Learning motion tracking from rich human motion data is a foundational task for achieving general control in humanoid robots, enabling them to perform diverse behaviors. However, discrepancies in morphology and dynamics between humans and robots, combined with data noise, introduce physically infeasible artifacts in reference motions, such as floating and penetration. During both training and execution, these artifacts create a conflict between following inaccurate reference motions and maintaining the robot's stability, hindering the development of a generalizable motion tracking policy. To address these challenges, we introduce OmniTrack, a general tracking framework that explicitly decouples physical feasibility from general motion tracking. In the first stage, a privileged generalist policy generates physically plausible motions that strictly adhere to the robot's dynamics via trajectory rollout in simulation. In the second stage, the general control policy is trained to track these physically feasible motions, ensuring stable and coherent control transfer to the real robot. Experiments show that OmniTrack improves tracking accuracy and demonstrates strong generalization to unseen motions. In real-world tests, OmniTrack achieves hour-long, consistent, and stable tracking, including complex acrobatic motions such as flips and cartwheels. Additionally, we show that OmniTrack supports human-style stable and dynamic online teleoperation, highlighting its robustness and adaptability to varying user inputs.

Figures (8)

• Figure 1: Capabilities of OmniTrack in general motion tracking and real-time teleoperation. Leveraging physics-consistent reference motions, OmniTrack achieves general tracking across diverse motion categories, including balance control, high-dynamic maneuvers, and contact-rich interactions. OmniTrack supports real-time teleoperation, enabling the execution of diverse human-style dynamic movements as well as interactive behaviors. These results demonstrate the generality of the framework in handling both physically demanding motions and unstructured motion commands.

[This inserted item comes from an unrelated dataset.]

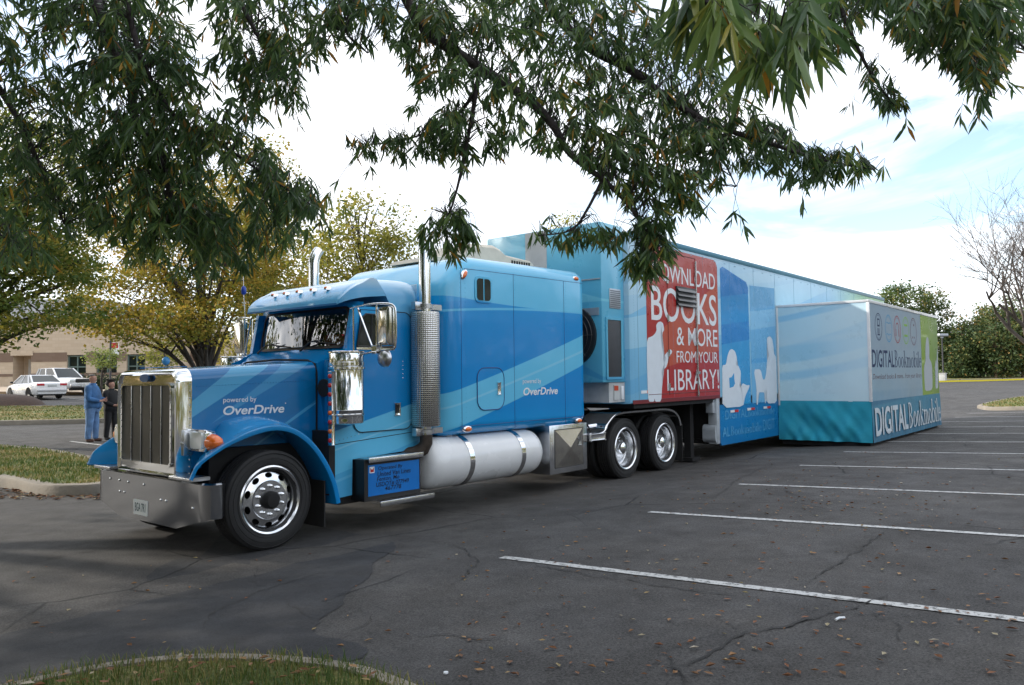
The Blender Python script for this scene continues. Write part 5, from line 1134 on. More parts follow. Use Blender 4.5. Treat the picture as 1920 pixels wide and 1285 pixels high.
for s in (-1, 1): bits += [(-2.37, s*.62, .86, .08, .40, .13, TAIL, 'taillight'), (.85, s*.98, 1.0, .12, .16, .12, BLACK, 'mirror')]
bits += [(-2.385, 0, .80, .05, .5, .14, PLT, 'license_plate'), (-2.42, 0, .52, .10, 1.66, .10, mat('bumper_line', (.5, .5, .52), .4), 'bumper_trim'), (-2.3, 0, .26, .2, 1.5, .1, DARK, 'underbody')]
sedan = dict(cat='car', w=1.8, col=(.84, .84, .85), body=[(-2.4, .34, .62, .80), (-2.38, .30, .90, .88), (-2.25, .27, .99, .95), (-1.6, .24, 1.0, 1.0), (-.8, .22, .97, 1.0), (.6, .22, .95, 1.0), (1.2, .23, .90, .99), (1.9, .25, .80, .95), (2.25, .28, .70, .88), (2.38, .33, .58, .78)], cabin=(1.05, .3, -.95, -1.75, .94, 1.40), pillars=(.42, .8), wheels=(-1.35, 1.35), wr=.32, bits=bits, rim=mat('hubcap', (.6, .6, .6), .3, .3))
ps = at(66, 743, 47.1)
car('sedan', 'white four door sedan seen from behind, parked in front of the white pickup', sedan, (ps.x, ps.y, G(ps.x, ps.y)), R_(90))
bits = []
for s in (-1, 1): bits += [(2.62, s*.78, .92, .08, .34, .2, LENS, 'headlight'), (1.0, s*1.08, 1.25, .14, .2, .2, BLACK, 'mirror')]
bits += [(2.64, 0, .92, .06, 1.1, .24, GRL, 'grille'), (2.68, 0, .58, .16, 1.86, .2, mat('bumper_silver', (.5, .5, .52), .25, .7), 'bumper'), (2.5, 0, .36, .3, 1.7, .18, DARK, 'underbody'), (2.765, .0, .55, .02, .4, .12, PLT, 'license_plate')]
pick = dict(cat='pickup truck', w=2.0, col=(.8, .8, .81), body=[(-2.7, .50, 1.15, .95), (-2.6, .42, 1.18, .98), (-1.0, .40, 1.18, 1.0), (1.1, .40, 1.15, 1.0), (1.3, .40, 1.13, .99), (2.4, .42, 1.04, .96), (2.6, .46, .98, .93), (2.63, .5, .8, .9)], cabin=(1.25, .55, -.9, -1.05, 1.14, 1.76), pillars=(.5, .85), wheels=(-1.7, 1.75), wr=.38, bits=bits)
pp_ = at(108, 737, 53)
car('pickup_truck', 'white pickup truck facing the camera, half hidden behind the white sedan', pick, (pp_.x, pp_.y, G(pp_.x, pp_.y)), R_(-78))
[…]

• Figure 2: Examples of physically infeasible artifacts in retargeted human motions (blue) compared with physically feasible robot motions (black/gray), including inconsistent center-of-mass motion, foot skating, floating, and ground penetration, which hinder stable humanoid control.
• Figure 3: Overview of the OmniTrack framework. Our method adopts a two-stage pipeline that first converts raw, physically inconsistent reference motions into physics-consistent motions in simulation, and then trains a general policy to robustly track these motions under realistic conditions. The resulting system supports both offline motion tracking and online teleoperation.
• Figure 4: Impact of physically plausible motions under varying dataset sizes. From left to right: mean reward and mean episode length during training, followed by success rate and tracking error (MPJPE) under different dataset sizes (1/8, 1/2, and full LAFAN1). Dark colors denote training with physically plausible motions, while light colors denote training with raw reference motions.
• Figure 5: Diverse motion skills executed on the real humanoid robot. Our policy enables hour-long continuous and stable tracking of a wide range of human-like behaviors, demonstrating broad motion coverage, strong real-world versatility, and long-term control stability.